start

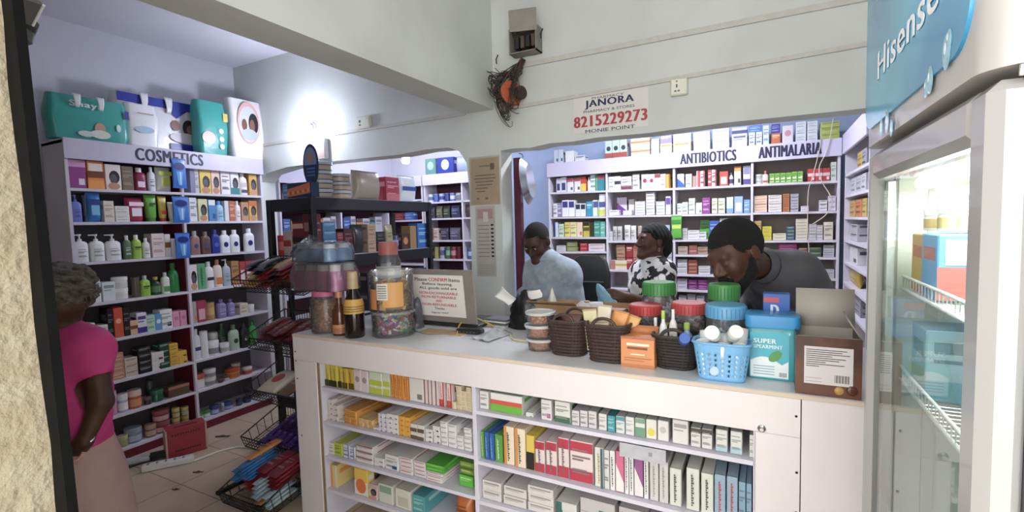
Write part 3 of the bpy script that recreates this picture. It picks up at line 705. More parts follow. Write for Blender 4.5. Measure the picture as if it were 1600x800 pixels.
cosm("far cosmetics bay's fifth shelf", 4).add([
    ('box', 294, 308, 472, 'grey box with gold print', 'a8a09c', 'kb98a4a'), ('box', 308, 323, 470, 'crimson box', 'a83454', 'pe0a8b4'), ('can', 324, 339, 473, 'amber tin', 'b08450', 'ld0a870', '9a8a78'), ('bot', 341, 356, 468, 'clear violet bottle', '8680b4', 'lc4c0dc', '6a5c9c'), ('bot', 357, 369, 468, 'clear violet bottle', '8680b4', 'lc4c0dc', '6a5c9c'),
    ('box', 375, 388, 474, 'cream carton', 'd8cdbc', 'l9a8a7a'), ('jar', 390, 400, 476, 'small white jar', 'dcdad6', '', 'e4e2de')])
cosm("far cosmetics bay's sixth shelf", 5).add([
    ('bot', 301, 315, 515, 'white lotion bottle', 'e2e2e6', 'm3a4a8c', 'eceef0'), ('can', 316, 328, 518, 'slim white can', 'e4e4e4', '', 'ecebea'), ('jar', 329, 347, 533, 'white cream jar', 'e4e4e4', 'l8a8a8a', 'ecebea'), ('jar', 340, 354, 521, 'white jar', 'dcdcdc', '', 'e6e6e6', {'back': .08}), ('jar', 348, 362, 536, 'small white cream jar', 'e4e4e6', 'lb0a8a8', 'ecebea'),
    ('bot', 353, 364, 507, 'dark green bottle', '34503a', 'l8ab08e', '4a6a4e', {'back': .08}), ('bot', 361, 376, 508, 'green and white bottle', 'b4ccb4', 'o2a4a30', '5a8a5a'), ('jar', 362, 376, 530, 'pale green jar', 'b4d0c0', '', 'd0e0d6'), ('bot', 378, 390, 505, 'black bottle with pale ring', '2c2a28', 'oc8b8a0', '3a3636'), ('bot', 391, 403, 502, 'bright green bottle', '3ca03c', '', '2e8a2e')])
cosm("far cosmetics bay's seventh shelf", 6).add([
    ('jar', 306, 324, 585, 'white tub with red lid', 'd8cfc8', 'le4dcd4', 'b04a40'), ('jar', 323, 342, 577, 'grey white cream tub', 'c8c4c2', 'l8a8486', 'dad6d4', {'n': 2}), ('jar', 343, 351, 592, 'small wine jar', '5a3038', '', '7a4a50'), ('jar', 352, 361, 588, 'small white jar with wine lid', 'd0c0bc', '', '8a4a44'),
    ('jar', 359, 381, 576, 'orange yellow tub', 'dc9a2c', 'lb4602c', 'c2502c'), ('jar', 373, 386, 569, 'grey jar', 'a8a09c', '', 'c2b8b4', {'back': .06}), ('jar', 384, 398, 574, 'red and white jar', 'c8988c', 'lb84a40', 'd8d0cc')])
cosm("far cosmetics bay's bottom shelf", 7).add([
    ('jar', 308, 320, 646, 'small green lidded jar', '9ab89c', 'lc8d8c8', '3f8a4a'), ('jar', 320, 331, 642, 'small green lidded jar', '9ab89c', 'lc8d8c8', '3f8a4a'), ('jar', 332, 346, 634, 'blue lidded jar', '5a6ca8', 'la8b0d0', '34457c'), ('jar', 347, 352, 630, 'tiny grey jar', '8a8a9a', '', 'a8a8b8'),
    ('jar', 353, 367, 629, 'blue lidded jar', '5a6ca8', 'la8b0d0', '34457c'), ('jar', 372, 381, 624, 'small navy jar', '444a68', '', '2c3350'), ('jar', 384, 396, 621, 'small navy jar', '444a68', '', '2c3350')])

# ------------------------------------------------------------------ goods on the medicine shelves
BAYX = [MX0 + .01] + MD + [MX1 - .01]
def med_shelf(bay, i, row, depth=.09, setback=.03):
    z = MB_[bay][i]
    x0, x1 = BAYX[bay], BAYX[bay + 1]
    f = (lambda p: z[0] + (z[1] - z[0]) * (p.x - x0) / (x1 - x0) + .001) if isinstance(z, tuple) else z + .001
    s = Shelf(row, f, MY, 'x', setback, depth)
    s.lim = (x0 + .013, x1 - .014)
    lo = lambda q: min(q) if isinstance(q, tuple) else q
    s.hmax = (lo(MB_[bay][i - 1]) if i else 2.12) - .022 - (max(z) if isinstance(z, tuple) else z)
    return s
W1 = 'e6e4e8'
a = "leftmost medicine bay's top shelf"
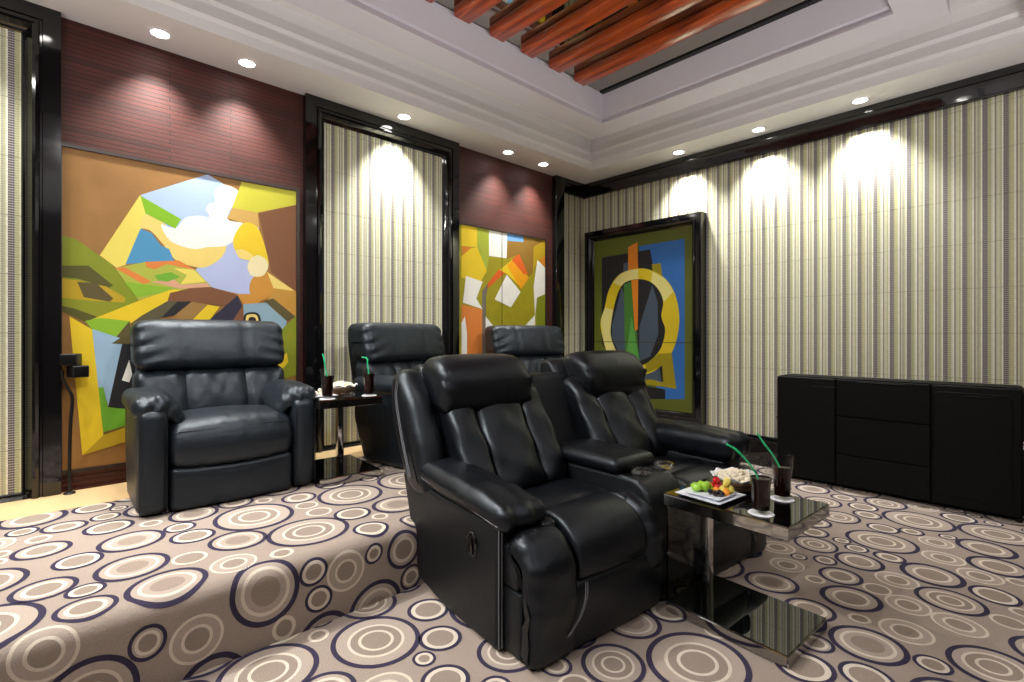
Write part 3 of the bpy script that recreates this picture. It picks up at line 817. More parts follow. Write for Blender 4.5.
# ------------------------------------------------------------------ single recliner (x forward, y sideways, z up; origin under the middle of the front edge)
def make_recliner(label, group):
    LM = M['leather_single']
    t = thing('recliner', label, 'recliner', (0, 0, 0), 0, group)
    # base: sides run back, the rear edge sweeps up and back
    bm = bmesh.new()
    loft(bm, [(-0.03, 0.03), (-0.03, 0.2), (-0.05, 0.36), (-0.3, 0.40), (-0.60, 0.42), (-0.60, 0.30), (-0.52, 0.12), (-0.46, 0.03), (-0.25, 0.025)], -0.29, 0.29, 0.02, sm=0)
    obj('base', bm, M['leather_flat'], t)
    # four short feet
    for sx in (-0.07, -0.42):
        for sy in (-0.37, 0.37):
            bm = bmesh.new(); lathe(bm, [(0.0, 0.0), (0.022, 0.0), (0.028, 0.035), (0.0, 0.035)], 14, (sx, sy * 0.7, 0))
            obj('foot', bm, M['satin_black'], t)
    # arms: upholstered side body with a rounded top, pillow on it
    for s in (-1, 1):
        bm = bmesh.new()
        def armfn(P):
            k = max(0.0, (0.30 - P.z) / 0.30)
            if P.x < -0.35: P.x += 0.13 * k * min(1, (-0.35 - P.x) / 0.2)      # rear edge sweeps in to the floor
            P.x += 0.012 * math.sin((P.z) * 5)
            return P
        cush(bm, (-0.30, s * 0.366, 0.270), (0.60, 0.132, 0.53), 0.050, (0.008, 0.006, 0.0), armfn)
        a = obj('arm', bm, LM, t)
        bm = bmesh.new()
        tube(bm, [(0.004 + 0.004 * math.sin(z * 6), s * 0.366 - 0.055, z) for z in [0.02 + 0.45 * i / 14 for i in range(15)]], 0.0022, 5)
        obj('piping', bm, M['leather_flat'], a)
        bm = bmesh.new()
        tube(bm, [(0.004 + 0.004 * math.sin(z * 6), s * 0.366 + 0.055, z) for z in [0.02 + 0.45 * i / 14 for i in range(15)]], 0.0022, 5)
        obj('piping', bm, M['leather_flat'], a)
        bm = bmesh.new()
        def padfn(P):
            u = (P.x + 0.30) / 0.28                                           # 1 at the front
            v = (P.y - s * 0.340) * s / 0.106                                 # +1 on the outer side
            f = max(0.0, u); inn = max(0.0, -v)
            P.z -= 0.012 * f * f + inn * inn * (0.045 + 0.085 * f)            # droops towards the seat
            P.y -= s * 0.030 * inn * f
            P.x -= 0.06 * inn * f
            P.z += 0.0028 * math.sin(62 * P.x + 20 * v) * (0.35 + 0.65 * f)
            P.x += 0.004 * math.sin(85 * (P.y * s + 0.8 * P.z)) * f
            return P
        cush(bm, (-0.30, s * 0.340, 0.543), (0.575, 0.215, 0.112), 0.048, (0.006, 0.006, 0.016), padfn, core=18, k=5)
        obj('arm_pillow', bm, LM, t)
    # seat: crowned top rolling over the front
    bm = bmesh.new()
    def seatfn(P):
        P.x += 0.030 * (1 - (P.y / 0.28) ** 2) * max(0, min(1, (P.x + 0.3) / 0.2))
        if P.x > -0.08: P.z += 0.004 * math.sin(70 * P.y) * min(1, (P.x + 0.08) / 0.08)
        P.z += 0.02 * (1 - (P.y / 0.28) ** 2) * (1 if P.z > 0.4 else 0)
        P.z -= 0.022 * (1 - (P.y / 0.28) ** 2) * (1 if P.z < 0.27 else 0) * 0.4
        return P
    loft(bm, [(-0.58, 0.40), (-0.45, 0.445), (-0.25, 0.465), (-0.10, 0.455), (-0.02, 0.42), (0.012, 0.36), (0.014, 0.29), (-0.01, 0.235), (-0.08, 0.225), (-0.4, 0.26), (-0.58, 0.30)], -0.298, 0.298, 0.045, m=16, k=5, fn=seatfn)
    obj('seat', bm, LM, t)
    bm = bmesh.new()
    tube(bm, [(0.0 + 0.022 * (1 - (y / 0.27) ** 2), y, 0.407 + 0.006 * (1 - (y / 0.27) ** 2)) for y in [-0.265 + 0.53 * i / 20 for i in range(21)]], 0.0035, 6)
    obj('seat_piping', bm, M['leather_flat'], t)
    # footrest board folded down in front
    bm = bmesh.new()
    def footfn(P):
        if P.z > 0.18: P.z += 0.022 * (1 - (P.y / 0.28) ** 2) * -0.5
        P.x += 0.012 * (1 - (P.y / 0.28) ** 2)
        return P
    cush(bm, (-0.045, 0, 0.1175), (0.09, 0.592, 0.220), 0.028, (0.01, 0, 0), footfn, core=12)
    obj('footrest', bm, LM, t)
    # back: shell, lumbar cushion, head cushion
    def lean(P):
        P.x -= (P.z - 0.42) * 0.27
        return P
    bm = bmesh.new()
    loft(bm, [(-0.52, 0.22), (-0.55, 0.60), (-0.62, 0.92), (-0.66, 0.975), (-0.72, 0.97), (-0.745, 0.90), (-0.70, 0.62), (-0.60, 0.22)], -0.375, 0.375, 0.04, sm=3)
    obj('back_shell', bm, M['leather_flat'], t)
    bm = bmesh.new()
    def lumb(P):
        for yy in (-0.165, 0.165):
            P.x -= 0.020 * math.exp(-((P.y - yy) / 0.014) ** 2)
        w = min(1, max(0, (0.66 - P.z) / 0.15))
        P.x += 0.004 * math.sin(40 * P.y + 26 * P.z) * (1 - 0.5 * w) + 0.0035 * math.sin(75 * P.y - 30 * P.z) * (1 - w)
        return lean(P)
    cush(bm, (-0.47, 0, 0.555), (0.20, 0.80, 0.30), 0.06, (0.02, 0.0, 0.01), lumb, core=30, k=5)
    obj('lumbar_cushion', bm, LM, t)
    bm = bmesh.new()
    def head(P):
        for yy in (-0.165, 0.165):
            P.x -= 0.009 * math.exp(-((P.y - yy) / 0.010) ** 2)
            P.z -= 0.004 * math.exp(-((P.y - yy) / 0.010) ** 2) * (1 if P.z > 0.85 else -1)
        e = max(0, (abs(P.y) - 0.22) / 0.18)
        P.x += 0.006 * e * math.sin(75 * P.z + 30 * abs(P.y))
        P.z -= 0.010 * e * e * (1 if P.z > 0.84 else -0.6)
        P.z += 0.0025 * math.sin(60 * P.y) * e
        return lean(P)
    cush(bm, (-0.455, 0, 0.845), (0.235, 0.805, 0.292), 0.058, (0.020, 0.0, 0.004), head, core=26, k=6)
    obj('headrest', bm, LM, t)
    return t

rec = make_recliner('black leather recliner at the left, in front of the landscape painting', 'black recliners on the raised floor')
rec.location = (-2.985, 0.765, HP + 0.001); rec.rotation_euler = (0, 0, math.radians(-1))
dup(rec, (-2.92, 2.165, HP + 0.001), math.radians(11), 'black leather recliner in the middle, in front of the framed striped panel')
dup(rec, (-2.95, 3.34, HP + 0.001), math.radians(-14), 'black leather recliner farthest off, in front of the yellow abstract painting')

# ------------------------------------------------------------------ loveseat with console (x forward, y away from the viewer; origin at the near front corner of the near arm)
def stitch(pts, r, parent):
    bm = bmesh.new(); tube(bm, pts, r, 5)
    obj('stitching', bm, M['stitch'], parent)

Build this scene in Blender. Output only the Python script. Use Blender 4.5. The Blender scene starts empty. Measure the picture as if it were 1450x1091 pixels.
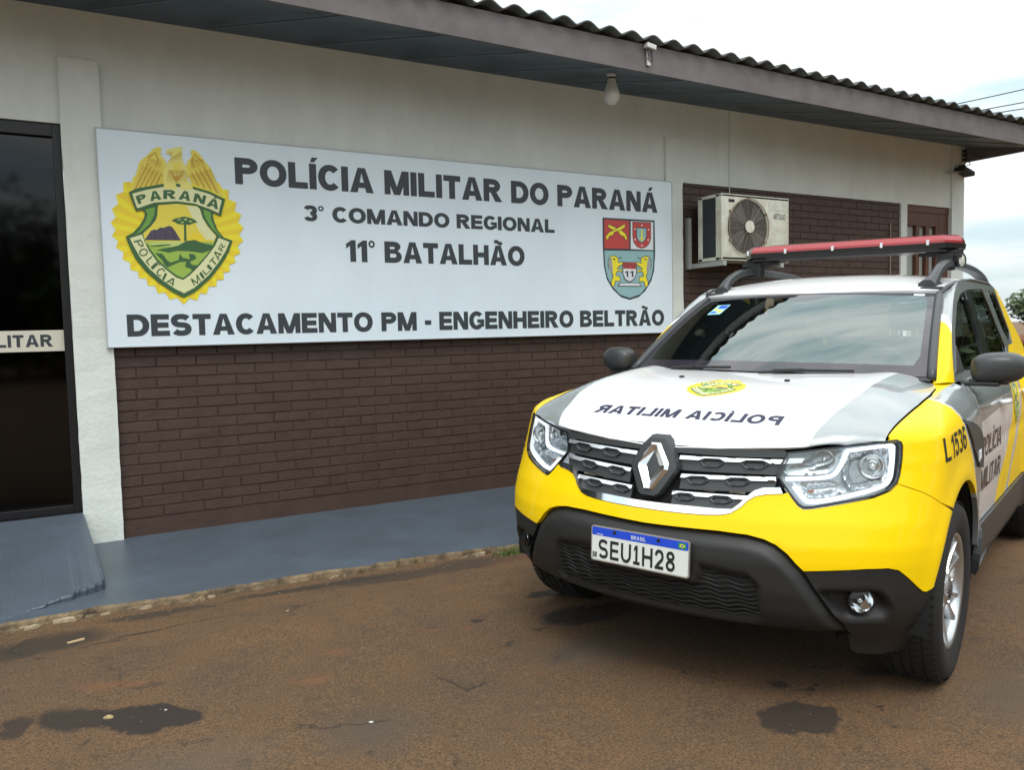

end

- TASK TO CARRY OUT -
Extract each line holding the word "picture" from the records.

- FINAL RESULT -
Write part 3 of the bpy script that recreates this picture. It picks up at line 705. More parts follow. Write for Blender 4.5. Measure the picture as if it were 1600x800 pixels.
Write part 3 of the bpy script that recreates this picture. It picks up at line 817. More parts follow. Write for Blender 4.5.
Build this scene in Blender. Output only the Python script. Use Blender 4.5. The Blender scene starts empty. Measure the picture as if it were 1450x1091 pixels.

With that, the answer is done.